そこでペテロは、読者が生ける望みを持つようになったことへと注意を向ける。おそらく、読者たちは、苦難の故に落胆し、重苦しい心を抱いていたのであろう。その心が癒されるために、まず天の望みを見上げて、神を賛美するようにペテロは励ましているのである。というのもそれは、ペテロ自身が経験した、喜びと確信の根拠であるからだ。ペテロは、イエスの復活によってもたらされた新しいいのちの恵みに目を留めるように語る(3節)。それは、三つの大きな祝福である。第一に、それは、天に蓄えられた朽ちることも汚れることも、消えていくこともない資産である(4節)。当時のパレスチナは、しばしば旱魃やイナゴの害に悩まされることがあった。そうした浸食され易い地上の資産に対比して、キリスト者が受け継ぐ天の資産は消え去ることはない。第二に、それは安全な守り(5節)である。ギリシア語のプローレオー(監視する)は、軍事用語として使われるもので、絶えざる警戒で守られていることを意味する。それは注意深く攻撃からも、逃れることもないように、見張り守られているのである。しかも、守られているのは、資産よりも、資産を受け継ぐ私たち自身である。最後に、それは現状に左右されないものである。多くの場合、人は、苦難や苦労のあることは悪いこと、不幸なことだと考える。しかし、苦労があることと幸せであることは別次元のことである。苦難や苦労があっても本当は幸せだということがある。今しばらく様々な試練の中で悲しまなければならないとしても、心に喜びがある、これが魂の救いであり、信仰を持つ者の強さである(5-9節)。キリストを信じる、というのはそういうことなのだ。

実にキリストの救いは、偉大である。そしてこの救いはまさに読者一人一人のために用意されたものであった、とペテロは語る。つまり、預言者たちが尋ね求め、調べたこの救いは、自分たちのためではなく、まさにあなたがたのためのものであった、と。そして御使いすら、その救いがもたらされた結果を見たいと願っている、と。ペテロは、こうして苦難の中にある読者が、実際には、神の最大の祝福の受取人であることを確信させているのである。それは、私たちも同じである。私たち自身も、苦難にある時にこそ、選ばれ、寄留者としてあり、さらに神の予知の中において、魂の救いを得ている者として「今ここ」に置かれていることを覚えたいものである。
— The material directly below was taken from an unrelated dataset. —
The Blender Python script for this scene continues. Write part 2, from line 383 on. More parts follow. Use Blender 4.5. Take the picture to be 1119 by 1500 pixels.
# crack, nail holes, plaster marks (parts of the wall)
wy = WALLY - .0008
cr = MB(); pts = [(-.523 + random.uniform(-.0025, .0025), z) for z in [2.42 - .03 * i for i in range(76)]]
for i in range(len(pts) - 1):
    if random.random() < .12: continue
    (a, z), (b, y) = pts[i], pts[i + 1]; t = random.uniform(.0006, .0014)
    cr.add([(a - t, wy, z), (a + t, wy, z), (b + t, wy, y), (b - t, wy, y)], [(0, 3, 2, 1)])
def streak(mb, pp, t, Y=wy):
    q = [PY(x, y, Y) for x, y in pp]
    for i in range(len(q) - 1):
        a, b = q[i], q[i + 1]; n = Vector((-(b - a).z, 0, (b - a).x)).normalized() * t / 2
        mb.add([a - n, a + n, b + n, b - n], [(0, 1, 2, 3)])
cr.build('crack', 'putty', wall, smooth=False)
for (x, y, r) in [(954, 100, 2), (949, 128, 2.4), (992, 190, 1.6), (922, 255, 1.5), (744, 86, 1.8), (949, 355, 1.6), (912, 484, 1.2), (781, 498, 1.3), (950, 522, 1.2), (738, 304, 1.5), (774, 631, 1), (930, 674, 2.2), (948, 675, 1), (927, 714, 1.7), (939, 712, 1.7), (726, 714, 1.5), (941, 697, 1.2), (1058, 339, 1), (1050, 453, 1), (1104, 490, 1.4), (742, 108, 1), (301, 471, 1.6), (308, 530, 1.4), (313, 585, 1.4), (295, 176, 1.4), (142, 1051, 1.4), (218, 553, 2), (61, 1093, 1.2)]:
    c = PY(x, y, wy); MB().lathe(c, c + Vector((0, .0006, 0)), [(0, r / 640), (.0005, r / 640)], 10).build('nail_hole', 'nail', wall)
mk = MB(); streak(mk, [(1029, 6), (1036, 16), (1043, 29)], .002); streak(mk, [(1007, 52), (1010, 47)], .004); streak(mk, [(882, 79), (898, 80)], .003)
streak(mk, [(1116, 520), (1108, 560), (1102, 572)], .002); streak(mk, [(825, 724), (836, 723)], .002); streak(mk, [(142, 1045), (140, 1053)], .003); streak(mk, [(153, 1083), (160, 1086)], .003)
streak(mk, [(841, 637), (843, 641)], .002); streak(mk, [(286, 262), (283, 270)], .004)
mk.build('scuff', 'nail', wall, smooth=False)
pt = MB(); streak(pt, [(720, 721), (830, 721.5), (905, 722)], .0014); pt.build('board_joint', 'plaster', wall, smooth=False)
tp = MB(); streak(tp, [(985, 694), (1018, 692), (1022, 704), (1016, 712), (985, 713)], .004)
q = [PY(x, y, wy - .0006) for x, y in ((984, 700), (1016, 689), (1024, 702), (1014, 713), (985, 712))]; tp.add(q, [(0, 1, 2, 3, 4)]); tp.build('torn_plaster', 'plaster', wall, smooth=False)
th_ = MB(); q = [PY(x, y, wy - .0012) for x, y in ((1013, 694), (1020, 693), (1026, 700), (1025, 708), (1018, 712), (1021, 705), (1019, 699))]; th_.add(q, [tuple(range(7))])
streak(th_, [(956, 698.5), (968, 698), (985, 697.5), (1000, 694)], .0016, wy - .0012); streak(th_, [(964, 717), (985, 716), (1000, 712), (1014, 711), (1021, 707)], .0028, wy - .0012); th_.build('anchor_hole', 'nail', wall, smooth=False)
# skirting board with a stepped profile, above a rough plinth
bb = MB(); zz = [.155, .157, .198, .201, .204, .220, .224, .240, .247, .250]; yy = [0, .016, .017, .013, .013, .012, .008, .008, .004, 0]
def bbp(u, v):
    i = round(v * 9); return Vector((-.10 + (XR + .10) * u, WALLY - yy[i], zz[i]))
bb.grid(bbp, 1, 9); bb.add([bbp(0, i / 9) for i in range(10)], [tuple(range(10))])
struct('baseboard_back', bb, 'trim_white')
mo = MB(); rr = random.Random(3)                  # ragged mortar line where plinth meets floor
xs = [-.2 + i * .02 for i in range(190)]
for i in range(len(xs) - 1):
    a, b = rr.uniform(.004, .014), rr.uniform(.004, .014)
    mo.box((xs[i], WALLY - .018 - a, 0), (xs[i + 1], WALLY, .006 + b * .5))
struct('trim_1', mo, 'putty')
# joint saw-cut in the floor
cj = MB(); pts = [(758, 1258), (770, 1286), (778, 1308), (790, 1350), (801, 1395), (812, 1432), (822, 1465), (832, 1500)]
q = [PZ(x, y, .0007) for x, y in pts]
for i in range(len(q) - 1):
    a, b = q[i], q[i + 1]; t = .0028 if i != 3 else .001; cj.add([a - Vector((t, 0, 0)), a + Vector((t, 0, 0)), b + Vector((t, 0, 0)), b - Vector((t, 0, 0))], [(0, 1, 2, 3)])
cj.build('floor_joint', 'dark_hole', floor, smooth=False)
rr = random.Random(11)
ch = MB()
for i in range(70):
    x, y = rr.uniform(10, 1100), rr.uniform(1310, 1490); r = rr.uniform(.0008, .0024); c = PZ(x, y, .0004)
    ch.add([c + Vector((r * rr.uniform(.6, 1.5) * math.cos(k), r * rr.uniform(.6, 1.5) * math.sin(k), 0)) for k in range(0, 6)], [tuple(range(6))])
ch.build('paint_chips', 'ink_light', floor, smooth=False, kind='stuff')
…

そして、13節からの実際的な勧めをしっかり受け止めていこう。

その要点は、あらゆる行いにおいて聖なる神のような美しさを慕いなさい、ということである。「心を引き締め」は、字義通りには、「あなたがたの腰を引き締めなさい」となる。当時の人々は、走ったり、素早く歩いたり、激しい活動をするために、長い衣の裾を引き上げ、腰の周りにまとめて結びつける習慣があった。行動の自由を妨げるような心でいてはいけない、ということである。「身を慎み」は「しらふでいる、酒を飲まないでいる」とも訳され、霊的に油断なくあることを言う(4:7、5:8)。確かに、人は、霊的な事柄よりも、学歴、経歴、財産、レクリエーション、名声、友好などに心が酔ってしまいやすい者で、注意が必要だろう。では、聖めは何を意味するか。

第一にそれはキリストへの従順である。具体的に、肉の欲望に従わないこと(14節)、その対立概念である、キリストに倣って聖なる者とされることだ(15節)。第二に、ますます神を畏れつつ歩むことである。ここでは、恐れは神の不評を買うことの恐れを意味している。神に対する恐れは、パウロも勧めているように、私たちの霊的成熟ために軽んじることができない(2コリント7:1、15、コロサイ3:22)。またその恐れは、人間的な弱さから出てくるものではなく、神の偉大な愛を覚えればこそ出てくる信頼に基づく恐れである(17節)。第三に聖められることは、兄弟愛の実践そのものを意味する。聖めは、個人的な精進ではなく、関係性の中で起こることだからである。聖めにおける成長は、クリスチャンたちの間のより深い愛となって結実するのだ。そして、聖めを達成するのは、私たちの努力によるのではなく、私たちが不断なく求める神のみことばであり、聖霊の業である(23、24節)。